E, em conjunto, aumentam também os estímulos à criatividade: “Juntos, eles podem trocar ideias e fazer testes de vídeos. A produção de conteúdo passa a ser quase instantânea”, afirma Felipe Oliva, cofundador da Squid, empresa especializada em marketing de influência. Foi algo que a Black House sentiu durante sua primeira temporada: os influenciadores não precisaram de programação alguma, porque as gravações aconteceram naturalmente.
Além disso, na visão de Inagaki, juntar influenciadores em uma casa tem um potencial forte de engajamento nas redes sociais. “Acaba virando um BBB da vida de um grupo de influenciadores. E reality shows têm repercussão”, diz. Assim como acontece no programa de TV, são frequentes as especulações de possíveis casais na Nice House, por exemplo.

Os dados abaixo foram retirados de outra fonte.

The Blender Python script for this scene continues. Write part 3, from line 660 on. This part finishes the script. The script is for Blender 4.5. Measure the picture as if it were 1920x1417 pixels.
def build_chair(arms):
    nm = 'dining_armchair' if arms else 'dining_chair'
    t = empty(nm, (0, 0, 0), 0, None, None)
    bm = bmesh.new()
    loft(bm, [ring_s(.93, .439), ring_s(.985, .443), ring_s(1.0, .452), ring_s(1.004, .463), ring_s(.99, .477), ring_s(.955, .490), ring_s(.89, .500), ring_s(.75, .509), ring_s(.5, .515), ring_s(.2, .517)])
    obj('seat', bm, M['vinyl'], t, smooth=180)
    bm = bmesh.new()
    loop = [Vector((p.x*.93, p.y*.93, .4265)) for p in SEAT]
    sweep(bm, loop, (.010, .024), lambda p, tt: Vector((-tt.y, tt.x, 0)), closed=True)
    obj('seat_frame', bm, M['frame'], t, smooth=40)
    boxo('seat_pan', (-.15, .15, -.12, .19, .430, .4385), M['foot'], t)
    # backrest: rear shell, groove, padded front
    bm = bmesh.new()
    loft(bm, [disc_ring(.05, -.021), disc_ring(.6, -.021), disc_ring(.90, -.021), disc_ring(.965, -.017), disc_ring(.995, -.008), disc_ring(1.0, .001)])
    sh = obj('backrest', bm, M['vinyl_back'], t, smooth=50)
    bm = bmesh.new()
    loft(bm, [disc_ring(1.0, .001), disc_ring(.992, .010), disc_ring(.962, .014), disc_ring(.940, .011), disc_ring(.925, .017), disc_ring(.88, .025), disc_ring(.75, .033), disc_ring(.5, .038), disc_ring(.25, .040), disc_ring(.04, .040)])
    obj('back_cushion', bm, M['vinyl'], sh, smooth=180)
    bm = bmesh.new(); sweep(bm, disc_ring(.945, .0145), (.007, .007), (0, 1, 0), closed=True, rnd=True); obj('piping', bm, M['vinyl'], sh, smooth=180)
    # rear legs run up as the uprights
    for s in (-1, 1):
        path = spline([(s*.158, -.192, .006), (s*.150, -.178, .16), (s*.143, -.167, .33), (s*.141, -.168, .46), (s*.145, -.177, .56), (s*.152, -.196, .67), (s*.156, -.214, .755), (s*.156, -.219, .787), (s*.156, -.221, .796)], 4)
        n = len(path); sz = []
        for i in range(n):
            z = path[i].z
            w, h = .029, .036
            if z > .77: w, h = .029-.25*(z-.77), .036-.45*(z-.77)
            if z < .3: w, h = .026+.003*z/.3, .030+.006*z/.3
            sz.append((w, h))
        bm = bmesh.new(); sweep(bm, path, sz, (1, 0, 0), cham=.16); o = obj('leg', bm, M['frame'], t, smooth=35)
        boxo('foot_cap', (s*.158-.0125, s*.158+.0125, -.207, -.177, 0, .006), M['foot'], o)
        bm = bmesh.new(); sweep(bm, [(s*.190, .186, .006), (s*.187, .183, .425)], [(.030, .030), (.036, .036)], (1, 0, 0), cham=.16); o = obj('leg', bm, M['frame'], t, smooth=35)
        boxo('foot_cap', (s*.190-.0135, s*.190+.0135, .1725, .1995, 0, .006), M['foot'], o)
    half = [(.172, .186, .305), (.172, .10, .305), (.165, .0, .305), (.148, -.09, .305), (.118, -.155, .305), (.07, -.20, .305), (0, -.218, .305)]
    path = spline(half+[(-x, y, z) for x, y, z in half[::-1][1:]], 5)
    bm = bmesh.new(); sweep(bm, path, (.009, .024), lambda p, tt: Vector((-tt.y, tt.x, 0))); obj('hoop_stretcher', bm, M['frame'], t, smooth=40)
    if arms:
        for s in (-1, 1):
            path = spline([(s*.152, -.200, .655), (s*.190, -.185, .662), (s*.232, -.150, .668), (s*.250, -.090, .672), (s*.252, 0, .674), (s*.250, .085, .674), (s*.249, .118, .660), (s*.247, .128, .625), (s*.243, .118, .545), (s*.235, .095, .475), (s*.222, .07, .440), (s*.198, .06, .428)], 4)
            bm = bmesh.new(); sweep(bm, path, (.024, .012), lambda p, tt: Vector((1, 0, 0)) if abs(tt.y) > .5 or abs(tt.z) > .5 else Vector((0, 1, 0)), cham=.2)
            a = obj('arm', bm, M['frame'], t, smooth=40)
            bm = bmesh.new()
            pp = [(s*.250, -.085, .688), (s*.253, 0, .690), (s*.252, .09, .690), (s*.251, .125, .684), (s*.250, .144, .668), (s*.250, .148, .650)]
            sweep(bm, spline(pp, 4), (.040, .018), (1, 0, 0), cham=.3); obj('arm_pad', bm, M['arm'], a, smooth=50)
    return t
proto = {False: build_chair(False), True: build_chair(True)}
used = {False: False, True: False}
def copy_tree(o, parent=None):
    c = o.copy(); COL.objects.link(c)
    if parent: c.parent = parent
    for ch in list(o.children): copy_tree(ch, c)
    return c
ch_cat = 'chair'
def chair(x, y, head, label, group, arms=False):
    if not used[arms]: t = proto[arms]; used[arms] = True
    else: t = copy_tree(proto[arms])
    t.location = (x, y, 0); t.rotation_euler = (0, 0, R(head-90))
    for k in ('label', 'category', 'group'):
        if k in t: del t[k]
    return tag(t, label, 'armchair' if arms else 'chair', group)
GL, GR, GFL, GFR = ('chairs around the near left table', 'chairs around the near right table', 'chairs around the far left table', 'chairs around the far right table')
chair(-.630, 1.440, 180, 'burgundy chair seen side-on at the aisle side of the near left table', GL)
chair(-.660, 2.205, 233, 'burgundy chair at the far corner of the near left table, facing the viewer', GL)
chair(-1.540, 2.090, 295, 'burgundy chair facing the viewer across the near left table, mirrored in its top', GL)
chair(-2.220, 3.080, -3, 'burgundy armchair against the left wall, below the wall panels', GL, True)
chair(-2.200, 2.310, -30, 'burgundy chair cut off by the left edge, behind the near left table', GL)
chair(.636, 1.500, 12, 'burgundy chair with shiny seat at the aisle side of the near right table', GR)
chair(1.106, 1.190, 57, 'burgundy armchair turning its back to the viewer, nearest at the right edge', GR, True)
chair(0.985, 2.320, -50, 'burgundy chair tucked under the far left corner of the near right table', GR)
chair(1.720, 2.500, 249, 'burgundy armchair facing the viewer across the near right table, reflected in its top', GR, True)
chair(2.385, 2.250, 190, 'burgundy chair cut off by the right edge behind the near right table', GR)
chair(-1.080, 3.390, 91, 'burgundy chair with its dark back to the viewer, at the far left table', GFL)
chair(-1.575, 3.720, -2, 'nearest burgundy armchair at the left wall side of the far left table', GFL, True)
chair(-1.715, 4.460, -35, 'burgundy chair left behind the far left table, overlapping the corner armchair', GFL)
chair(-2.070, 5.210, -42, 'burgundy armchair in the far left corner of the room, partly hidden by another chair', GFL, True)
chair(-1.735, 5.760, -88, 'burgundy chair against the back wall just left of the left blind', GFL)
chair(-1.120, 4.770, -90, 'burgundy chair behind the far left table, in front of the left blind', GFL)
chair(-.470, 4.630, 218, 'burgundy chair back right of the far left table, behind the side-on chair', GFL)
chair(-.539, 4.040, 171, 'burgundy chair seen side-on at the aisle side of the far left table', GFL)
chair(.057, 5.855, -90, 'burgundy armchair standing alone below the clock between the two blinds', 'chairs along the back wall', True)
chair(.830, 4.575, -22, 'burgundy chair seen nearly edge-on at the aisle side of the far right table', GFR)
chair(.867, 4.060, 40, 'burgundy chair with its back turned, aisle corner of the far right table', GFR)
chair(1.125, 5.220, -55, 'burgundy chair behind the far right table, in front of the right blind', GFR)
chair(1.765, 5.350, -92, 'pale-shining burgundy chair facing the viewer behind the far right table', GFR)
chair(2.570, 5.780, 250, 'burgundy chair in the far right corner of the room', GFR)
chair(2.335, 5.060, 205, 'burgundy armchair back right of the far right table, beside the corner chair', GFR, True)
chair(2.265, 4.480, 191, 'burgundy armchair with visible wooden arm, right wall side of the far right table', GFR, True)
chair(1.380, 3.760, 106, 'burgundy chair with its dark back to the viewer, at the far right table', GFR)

Como todo reality show, porém, colocar jovens morando juntos em um mesmo espaço pode gerar tretas, além de comportamentos inaceitáveis. Para evitar esse tipo de coisa, a Nice House tem um código de conduta que prevê expulsão da casa em casos como racismo, agressão física e LGBTfobia.
Por enquanto, segundo os fundadores, tudo está correndo bem: “Já aconteceram alguns desentendimentos. Mas por coisa normal do dia a dia, como briga para ver quem vai lavar a louça, por bagunça, essas coisas”, conta Gustavo Meira.
As regras de comportamento são uma forma de evitar problemas que já aconteceram em projetos parecidos. A Play House Brasil, que soma 1,6 milhão de seguidores no TikTok e já fez uma temporada na praia, virou assunto na internet nesse último mês após brigas e problemas de convivência entre seus integrantes – desde o final de novembro, não foram feitas novas publicações no perfil da casa. Procurada pela reportagem, a Play House não respondeu a pedidos de entrevista. Já o TikTok não disponibilizou um porta-voz para falar com a reportagem.
Ainda que em um ambiente desses os relacionamentos possam sair dos trilhos facilmente, ele pode até oferecer um gostinho do que vem por aí. “Nosso sonho é criar um condomínio de casas cheias de tiktokers”, dizem os fundadores da Nice House. Pelo visto, o futuro será de cidades inteiras com a aura do BBB. E sem direito a discurso de eliminação.